** Required task **
Find, in the records below, the line that contains "Reconstruct this image" and the line that contains "COL = SC.collection". Copy those two lines and everything between them exactly, but not the pictures.

** Task data **
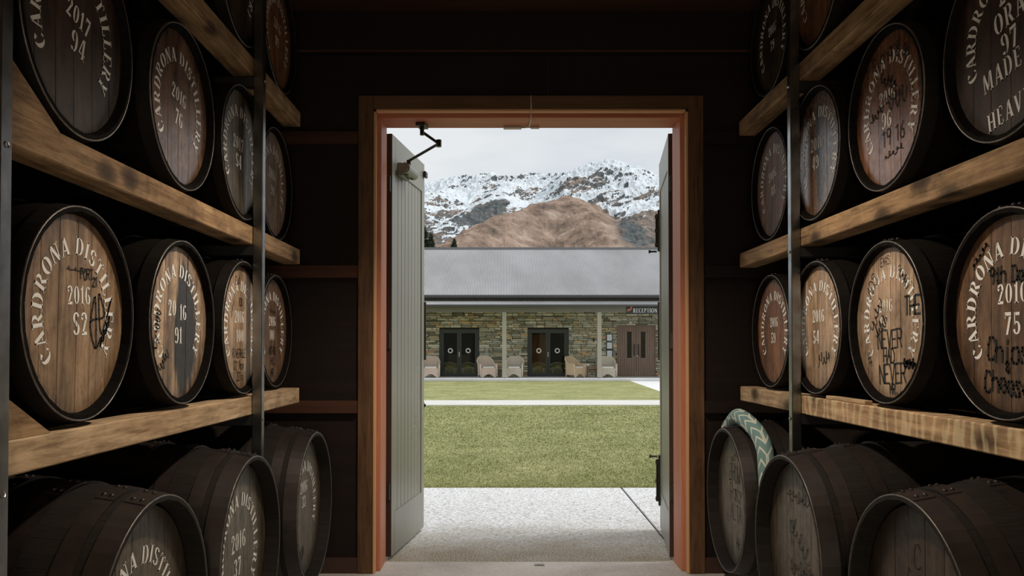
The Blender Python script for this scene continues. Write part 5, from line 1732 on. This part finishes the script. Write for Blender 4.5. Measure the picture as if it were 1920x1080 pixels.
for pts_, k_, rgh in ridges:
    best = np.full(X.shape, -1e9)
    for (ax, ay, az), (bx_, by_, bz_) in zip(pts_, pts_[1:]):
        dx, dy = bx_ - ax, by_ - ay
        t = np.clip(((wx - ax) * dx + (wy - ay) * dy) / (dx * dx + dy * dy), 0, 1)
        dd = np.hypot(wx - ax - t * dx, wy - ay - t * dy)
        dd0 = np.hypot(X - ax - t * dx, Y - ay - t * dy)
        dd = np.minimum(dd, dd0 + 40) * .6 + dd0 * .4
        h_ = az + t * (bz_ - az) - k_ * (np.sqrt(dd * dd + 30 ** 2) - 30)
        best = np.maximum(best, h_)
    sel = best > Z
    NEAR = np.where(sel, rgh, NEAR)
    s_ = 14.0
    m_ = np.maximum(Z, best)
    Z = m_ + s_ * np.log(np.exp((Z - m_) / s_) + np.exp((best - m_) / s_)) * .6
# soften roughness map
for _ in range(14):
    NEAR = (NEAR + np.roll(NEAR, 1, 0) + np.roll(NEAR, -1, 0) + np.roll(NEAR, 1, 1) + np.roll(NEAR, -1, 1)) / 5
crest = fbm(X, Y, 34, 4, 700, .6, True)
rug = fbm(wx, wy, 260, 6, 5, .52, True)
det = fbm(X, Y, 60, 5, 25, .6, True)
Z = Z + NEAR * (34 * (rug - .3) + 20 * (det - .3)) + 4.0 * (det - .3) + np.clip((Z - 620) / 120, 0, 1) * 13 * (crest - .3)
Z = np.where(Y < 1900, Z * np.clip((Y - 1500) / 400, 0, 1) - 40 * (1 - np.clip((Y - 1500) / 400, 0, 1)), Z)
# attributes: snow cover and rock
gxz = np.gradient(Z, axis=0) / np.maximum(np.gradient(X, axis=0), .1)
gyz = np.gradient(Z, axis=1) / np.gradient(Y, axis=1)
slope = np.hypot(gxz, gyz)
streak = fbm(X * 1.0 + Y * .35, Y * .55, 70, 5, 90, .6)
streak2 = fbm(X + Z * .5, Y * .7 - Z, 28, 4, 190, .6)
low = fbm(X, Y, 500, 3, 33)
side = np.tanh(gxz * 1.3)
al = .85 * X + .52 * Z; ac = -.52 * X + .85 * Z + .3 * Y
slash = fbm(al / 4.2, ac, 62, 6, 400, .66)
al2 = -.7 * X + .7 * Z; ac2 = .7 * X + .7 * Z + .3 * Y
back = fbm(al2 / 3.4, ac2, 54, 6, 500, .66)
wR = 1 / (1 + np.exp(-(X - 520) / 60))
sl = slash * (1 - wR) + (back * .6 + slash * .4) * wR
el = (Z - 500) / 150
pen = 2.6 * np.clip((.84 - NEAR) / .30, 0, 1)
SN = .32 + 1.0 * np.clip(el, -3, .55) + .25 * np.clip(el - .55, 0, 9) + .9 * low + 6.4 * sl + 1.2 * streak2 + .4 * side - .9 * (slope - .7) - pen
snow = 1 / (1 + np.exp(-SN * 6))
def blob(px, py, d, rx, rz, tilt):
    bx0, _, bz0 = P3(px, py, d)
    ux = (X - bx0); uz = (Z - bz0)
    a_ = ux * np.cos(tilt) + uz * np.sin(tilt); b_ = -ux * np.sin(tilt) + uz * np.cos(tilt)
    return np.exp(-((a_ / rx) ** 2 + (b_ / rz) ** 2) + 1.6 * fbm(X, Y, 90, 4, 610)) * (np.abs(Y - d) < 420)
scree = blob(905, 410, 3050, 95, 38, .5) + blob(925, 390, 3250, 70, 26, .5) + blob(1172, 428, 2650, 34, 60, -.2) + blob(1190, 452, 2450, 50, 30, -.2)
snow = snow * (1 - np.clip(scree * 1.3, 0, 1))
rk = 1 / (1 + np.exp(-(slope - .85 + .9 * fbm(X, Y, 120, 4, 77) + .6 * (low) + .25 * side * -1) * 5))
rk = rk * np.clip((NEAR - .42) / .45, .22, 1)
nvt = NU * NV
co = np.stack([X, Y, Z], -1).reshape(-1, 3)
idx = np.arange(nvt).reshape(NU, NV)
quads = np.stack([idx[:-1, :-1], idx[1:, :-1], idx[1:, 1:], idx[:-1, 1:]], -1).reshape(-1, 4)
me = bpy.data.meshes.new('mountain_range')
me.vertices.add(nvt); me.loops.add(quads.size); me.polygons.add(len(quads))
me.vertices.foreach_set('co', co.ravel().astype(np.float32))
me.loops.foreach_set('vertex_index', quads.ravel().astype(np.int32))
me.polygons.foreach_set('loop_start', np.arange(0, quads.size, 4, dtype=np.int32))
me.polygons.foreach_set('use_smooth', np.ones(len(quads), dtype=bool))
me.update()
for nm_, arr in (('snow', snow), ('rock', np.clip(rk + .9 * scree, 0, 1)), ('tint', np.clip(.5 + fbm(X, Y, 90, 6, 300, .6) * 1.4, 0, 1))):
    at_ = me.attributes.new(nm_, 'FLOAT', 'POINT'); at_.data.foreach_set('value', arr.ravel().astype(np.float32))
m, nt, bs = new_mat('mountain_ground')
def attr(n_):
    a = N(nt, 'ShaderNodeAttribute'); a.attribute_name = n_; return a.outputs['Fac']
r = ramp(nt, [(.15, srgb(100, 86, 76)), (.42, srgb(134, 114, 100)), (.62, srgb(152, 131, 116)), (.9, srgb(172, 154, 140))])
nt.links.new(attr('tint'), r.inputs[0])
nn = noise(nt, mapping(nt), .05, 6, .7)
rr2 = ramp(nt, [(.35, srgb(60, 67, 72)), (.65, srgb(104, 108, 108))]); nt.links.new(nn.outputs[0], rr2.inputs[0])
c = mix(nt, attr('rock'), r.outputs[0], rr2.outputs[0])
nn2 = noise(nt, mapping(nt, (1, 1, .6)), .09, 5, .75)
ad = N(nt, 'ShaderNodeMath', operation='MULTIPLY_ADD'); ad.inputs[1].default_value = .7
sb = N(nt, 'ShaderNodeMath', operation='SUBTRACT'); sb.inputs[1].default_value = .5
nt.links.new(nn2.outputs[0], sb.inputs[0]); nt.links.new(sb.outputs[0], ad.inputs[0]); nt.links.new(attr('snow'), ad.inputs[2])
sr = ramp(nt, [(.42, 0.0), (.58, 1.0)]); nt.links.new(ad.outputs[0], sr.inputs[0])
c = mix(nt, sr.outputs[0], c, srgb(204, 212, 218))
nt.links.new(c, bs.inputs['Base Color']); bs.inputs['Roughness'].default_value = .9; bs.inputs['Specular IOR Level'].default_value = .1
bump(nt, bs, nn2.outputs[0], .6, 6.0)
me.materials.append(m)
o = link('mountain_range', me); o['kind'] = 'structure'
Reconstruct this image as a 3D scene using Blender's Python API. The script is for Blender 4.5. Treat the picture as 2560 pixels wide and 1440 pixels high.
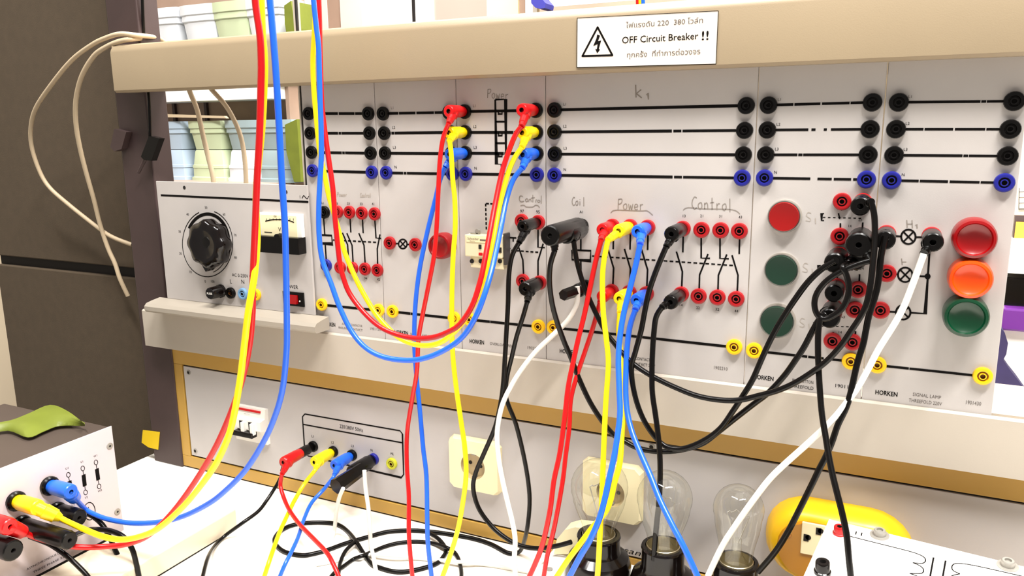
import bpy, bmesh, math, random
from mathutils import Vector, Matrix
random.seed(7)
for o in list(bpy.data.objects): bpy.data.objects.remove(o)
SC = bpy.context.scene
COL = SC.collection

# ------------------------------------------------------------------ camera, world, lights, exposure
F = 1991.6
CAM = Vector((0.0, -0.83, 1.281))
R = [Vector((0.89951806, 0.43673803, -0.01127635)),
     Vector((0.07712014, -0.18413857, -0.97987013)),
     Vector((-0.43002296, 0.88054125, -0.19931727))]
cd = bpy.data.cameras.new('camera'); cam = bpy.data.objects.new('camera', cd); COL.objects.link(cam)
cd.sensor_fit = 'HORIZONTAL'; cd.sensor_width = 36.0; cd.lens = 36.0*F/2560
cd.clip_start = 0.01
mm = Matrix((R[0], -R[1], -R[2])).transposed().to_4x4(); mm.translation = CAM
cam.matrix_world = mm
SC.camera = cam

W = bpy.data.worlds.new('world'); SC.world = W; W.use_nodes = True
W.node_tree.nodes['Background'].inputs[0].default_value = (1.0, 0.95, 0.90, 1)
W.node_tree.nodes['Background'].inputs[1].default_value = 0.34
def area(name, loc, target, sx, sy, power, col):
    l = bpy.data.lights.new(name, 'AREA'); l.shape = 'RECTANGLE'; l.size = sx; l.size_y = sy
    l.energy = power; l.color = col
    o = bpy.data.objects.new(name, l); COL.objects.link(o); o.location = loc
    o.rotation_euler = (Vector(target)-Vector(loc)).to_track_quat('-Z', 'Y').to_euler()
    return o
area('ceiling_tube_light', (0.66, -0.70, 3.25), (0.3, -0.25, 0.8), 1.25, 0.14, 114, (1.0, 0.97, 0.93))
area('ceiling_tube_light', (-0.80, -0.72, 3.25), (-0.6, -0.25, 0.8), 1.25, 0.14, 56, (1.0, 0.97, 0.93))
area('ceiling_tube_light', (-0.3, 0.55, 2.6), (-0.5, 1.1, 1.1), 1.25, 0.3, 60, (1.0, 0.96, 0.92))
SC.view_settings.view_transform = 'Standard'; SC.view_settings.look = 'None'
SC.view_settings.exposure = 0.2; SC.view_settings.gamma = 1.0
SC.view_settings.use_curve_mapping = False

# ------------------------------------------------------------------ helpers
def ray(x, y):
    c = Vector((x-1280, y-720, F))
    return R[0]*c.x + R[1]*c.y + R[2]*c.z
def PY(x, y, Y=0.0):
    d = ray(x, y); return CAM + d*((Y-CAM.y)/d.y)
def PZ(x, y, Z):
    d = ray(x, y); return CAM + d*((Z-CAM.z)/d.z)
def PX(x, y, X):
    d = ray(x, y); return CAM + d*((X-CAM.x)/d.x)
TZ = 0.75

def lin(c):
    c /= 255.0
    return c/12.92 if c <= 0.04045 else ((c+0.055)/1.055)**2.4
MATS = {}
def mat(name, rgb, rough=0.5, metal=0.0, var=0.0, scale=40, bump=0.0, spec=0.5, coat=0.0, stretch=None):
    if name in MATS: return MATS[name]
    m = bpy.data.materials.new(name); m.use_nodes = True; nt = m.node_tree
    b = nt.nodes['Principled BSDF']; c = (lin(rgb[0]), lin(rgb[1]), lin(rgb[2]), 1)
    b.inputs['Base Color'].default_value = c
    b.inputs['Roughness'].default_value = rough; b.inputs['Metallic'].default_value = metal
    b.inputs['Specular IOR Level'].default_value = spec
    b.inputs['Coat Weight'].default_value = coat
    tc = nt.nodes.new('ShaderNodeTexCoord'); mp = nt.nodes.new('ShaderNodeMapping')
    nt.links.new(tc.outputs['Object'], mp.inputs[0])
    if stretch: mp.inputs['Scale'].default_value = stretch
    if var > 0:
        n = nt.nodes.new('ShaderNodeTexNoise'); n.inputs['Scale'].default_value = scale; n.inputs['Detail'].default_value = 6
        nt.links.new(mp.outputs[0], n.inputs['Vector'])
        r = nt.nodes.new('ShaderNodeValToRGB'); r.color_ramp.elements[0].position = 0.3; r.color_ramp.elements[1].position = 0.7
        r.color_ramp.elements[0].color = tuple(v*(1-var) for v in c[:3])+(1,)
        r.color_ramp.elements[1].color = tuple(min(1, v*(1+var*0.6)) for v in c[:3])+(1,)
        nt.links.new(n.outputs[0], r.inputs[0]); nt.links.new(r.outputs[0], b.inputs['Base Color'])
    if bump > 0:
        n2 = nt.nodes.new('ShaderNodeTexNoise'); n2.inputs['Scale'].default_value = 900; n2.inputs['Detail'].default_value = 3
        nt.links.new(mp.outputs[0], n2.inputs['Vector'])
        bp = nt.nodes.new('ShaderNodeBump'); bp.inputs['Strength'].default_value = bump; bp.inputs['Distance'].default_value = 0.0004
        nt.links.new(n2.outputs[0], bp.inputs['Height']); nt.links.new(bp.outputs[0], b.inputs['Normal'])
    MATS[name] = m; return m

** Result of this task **
Reconstruct this image as a 3D scene using Blender's Python API. The script is for Blender 4.5. Treat the picture as 2560 pixels wide and 1440 pixels high.
import bpy, bmesh, math, random
from mathutils import Vector, Matrix
random.seed(7)
for o in list(bpy.data.objects): bpy.data.objects.remove(o)
SC = bpy.context.scene
COL = SC.collection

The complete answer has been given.